Actually if “Ken” Clarke had been elected leader so much of the party would have left (including me – yes I know I have left before, but if people had said to me “no we do not accept you have left” I would have replied “I f****** well have” if Mr Clarke had been leader).
Do my libertarian beliefs have an impact on me as regards Council work?
Well I speak against more spending and stuff.
However, policy is largely made by national government and local government officers (i.e. it is made by the Guardian newspaper letters page – as national government, and local officials follow standard attitudes which are relected in the Guardian newspaper letters page).
This means, for example, we have a “fair trade” policy (i.e. we give money to politically connected people in the “third world” as opposed to non politically connected people who may be poorer rather than richer – and offer better quality goods at a lower price), and we have lots of other “policies”.

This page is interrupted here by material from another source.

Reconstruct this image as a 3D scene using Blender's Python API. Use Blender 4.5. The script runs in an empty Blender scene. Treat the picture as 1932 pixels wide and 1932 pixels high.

There was even an effort to hand ouy money to various racial and relgious groups recently – without any vote by councillors.
I helped block that (for the moment) – but my words were even kept out of the minutes of the committee meeting.
To speak against modern fads is blasphemy you see.
The “joke” is that I am fairly sure that the local government officers do not actually believe in all the nonsense, and I know that most of the councillors (including at least one of the Labour councillors) do not.
But the same old (sorry “new”, “modern”) nonsense keeps appearing – as it has done in Kettering council since about 1960.
Well I tried to reply to you James (honest), but sadly I activated a killer bot.
Have no fear – I am unharmed. However, my comment is yet to escape from the bot.